There are a variety of ways to make your lecture interactive by integrating quizzes, knowledge checks, animated diagrams and/or graphics, illustrations, and hyperlinked supplements. However, the easiest way to make a lecture interactive – and the method requiring the least amount of additional computer software – is by embedding thoughtfully designed quizzes and questions.
Design a “Pre-Quiz” for Recorded Lectures
To get your students mentally primed to integrate new material about a subject, first give them a “pre-quiz” that prompts them to retrieve their prior knowledge about the subject. By doing so, they mentally activate organizational structures about this subject that they can augment with the new information. To incentivize student curiosity and exploration of their knowledge, the “pre-quiz” should be no- or (very) low-stakes, e.g., not counted at all or as “complete”/”incomplete.”
Insert Questions between Sections
To enhance retention and recall of knowledge, students need to practice retaining and recalling that knowledge – and simply designed multiple choice questions are very effective in this regard. After each 10- to 20-minute section of video, ask students to perform some simple recall of what they’ve just learned.
You can also design questions that ask students to apply and synthesize knowledge – not just recall it. These questions may take a little longer to develop, but the learning payoff is great, and these types of questions can be a very efficient way of prompting students to synthesize information in an online, asynchronous environment.
All questions should provide feedback on why a particular answer was correct, incorrect, and/or the best choice.
The School of Nursing has a guide on designing questions and other simple activities using Bloom’s Taxonomy: https://info.nursing.jhu.edu/blooms-taxonomy/#/. (Please note: all examples use nursing content, but the overall guidance can be applied to any subject matter.)
Identify Software/LMS Tools for Interactivity
This may be the most challenging part of building simple interactivity into pre-recorded video lectures. Panopto and Kaltura offer the ability to add quizzes to video, so if your school/division uses either one of those tools, that’s probably the easiest way to build interactivity.
Alternatively, you can build out questions/quizzes in Blackboard using the Test Tool in the course site. So: you can record a video using one tool, upload to the video (or video sections) to the LMS, and build out questions in Blackboard.
Contact your school or division’s teaching and learning center for more information about potential tools.

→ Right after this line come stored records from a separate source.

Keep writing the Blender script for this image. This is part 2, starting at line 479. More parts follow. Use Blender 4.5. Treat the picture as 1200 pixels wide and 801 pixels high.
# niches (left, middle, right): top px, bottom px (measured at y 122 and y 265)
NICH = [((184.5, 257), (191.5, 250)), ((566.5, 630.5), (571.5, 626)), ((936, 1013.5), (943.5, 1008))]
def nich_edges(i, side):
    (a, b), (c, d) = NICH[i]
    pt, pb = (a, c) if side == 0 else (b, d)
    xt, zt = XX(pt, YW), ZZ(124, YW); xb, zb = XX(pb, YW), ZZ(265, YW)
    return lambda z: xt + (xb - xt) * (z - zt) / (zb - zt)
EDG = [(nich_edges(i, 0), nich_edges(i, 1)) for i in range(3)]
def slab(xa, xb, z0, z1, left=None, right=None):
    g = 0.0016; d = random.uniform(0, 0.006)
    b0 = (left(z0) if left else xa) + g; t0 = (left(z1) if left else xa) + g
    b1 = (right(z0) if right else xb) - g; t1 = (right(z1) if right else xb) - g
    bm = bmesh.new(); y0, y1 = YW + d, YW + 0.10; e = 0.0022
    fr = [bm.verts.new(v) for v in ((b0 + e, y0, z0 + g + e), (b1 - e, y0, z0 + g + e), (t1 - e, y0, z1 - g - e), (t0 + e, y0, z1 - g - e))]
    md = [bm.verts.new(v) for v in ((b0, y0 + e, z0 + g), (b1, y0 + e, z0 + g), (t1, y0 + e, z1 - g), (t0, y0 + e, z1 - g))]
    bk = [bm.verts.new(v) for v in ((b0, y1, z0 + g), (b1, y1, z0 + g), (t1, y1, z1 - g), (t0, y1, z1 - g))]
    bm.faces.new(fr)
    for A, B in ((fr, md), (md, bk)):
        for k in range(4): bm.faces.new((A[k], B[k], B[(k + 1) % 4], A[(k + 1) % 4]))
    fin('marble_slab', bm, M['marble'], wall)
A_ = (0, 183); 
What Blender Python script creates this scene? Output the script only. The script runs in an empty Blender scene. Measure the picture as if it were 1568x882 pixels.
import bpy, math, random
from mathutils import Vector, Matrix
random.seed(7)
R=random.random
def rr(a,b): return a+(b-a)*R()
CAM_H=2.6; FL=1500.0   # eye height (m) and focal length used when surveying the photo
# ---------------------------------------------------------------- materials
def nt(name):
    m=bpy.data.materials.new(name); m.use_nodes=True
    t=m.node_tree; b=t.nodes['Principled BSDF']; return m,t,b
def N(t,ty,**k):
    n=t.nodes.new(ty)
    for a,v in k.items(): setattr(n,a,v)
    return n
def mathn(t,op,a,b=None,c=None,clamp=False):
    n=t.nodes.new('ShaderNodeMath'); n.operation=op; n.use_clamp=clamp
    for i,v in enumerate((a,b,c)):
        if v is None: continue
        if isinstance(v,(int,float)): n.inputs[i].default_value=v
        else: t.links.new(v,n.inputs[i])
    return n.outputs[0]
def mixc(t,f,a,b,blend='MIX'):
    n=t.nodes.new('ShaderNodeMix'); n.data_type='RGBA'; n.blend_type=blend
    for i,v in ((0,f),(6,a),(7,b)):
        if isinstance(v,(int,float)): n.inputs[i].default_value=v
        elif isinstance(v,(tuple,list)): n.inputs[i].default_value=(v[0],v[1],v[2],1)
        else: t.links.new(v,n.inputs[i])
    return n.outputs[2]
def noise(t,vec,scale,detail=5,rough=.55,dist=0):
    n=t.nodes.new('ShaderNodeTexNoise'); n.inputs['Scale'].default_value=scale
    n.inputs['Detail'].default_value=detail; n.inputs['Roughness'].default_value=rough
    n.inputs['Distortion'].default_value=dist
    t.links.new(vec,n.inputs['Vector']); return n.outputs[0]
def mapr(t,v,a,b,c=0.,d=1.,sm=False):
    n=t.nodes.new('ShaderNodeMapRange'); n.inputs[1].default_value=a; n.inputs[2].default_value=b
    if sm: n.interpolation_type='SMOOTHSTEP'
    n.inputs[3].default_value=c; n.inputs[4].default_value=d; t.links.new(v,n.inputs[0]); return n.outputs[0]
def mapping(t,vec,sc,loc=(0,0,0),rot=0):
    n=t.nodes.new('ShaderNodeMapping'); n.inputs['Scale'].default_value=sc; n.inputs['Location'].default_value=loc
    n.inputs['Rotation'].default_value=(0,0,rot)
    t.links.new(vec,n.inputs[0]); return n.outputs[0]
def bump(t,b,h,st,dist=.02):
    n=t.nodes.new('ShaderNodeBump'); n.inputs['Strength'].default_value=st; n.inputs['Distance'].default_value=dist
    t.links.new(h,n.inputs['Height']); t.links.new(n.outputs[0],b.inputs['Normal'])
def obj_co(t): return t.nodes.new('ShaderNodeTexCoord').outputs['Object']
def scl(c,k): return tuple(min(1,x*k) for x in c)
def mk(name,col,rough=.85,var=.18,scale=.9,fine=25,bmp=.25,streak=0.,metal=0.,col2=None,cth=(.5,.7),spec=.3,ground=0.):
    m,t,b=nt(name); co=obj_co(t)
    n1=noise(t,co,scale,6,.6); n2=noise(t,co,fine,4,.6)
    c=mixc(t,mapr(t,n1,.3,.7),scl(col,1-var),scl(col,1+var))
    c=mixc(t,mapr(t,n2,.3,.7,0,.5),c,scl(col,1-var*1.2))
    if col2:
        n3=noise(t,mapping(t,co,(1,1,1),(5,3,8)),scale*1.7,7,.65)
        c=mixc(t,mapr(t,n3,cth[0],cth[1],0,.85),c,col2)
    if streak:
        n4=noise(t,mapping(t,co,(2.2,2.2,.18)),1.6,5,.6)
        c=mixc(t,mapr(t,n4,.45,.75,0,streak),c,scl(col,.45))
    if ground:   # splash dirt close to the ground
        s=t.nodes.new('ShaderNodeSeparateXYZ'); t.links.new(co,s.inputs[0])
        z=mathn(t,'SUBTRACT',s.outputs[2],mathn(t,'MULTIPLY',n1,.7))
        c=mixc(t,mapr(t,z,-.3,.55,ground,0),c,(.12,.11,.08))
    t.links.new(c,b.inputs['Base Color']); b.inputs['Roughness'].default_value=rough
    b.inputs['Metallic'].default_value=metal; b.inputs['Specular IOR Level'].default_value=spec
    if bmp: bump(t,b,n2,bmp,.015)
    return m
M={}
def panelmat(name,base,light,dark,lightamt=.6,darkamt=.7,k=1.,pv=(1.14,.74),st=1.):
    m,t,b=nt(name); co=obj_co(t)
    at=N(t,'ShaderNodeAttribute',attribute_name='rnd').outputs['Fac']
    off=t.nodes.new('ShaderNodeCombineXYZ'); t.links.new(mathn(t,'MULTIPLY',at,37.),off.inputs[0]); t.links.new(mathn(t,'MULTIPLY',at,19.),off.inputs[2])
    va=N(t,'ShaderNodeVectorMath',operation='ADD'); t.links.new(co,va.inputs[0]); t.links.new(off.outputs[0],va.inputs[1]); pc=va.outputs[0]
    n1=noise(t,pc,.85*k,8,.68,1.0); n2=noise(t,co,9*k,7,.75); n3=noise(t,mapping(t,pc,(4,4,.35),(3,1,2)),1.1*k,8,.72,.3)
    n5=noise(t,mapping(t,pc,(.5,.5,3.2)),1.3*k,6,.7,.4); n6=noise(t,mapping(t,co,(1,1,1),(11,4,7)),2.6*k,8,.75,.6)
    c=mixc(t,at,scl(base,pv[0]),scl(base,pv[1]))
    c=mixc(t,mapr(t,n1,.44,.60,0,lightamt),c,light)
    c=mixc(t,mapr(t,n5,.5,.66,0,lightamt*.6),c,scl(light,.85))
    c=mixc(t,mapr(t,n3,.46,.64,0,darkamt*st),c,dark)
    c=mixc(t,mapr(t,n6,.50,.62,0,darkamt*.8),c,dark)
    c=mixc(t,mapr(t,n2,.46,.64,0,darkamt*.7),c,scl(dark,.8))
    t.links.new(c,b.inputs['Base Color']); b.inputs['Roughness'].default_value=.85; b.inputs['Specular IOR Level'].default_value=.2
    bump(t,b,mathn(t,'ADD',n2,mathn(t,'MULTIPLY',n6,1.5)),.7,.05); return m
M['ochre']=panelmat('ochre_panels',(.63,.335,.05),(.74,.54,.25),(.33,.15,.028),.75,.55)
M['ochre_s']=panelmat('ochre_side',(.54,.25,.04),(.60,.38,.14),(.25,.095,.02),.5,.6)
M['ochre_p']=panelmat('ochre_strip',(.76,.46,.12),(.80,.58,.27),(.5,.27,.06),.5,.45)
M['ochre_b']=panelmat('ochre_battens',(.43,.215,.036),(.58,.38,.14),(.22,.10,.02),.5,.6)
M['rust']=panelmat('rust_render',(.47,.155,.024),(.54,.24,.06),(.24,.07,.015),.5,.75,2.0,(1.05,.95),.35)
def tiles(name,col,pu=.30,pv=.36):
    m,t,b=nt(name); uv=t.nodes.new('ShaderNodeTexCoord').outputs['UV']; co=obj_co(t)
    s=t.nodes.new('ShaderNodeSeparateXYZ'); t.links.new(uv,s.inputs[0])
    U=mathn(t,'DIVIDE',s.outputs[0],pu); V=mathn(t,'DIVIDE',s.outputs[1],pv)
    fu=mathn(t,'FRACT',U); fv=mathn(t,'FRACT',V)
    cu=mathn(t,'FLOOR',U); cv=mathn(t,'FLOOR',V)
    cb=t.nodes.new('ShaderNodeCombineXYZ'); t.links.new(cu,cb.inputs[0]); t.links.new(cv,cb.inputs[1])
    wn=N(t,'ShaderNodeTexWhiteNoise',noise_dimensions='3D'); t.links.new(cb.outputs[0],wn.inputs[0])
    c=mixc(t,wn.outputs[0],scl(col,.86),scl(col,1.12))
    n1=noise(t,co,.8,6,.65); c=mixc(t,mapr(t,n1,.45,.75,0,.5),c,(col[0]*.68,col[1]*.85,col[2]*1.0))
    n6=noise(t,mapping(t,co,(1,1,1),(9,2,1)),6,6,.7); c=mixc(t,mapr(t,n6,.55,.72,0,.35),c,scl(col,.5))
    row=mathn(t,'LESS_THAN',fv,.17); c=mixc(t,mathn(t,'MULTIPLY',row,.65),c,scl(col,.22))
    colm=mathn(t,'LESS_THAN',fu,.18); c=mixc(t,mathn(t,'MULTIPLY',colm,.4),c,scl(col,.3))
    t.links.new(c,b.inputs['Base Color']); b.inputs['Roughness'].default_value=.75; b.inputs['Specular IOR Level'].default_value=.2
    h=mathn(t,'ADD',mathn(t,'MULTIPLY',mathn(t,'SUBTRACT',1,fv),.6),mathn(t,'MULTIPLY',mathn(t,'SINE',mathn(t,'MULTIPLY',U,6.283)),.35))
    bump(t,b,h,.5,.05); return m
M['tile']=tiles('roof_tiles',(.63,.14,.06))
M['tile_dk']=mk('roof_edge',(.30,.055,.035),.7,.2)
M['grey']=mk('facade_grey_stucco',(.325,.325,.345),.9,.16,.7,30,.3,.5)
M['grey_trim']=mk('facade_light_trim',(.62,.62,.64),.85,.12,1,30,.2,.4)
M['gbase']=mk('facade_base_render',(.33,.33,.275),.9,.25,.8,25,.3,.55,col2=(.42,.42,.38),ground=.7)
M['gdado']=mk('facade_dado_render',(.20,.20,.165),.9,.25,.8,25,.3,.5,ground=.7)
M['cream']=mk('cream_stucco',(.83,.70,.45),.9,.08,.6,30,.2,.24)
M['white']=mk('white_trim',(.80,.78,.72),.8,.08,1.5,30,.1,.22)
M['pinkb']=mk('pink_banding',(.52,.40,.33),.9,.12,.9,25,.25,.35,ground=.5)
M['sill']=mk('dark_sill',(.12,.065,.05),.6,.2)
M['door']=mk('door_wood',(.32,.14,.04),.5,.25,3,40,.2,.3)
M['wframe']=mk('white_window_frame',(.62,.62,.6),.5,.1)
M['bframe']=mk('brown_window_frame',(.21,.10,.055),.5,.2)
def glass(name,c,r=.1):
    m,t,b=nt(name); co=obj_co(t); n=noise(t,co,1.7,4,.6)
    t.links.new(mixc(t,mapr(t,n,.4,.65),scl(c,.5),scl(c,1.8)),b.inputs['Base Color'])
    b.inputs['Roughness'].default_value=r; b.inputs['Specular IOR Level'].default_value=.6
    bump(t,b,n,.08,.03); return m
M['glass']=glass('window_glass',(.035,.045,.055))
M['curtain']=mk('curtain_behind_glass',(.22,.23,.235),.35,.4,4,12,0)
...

Inform Students of Instructional Benefits
Tell students why they’re doing certain activities. While this may seem self-evident from an instructor perspective, it may not always be from a student perspective. Also, in a live lecture, this message may be conveyed throughout the lecture through discursive give-and-take between the instructor and students; in an asynchronous, pre-recorded environment, this is not possible. The pedagogical intention of each activity should be explicitly stated so that students understand their instructional benefits.
When you give a pre-quiz and/or insert questions between sections, tell students why you’re doing those things. This will cue them to pay closer attention themselves.
Use Quizzes and/or Questions to Interleave Information
Interleaving is the practice of mixing (or interleaving) multiple subjects or topics to enhance the retention and recall of these subjects across a course or program. Interleaving has been shown to be more effective than “blocked” learning, or learning one topic very thoroughly before moving onto to another one. By mentally juxtaposing topics, interleaving helps students determine the similarities and differences between the topics and develop problem-solving skills.
Interleaving is an easy way of prompting your students’ abstract, higher-level thinking skills (such as problem-solving) in an online, asynchronous environment.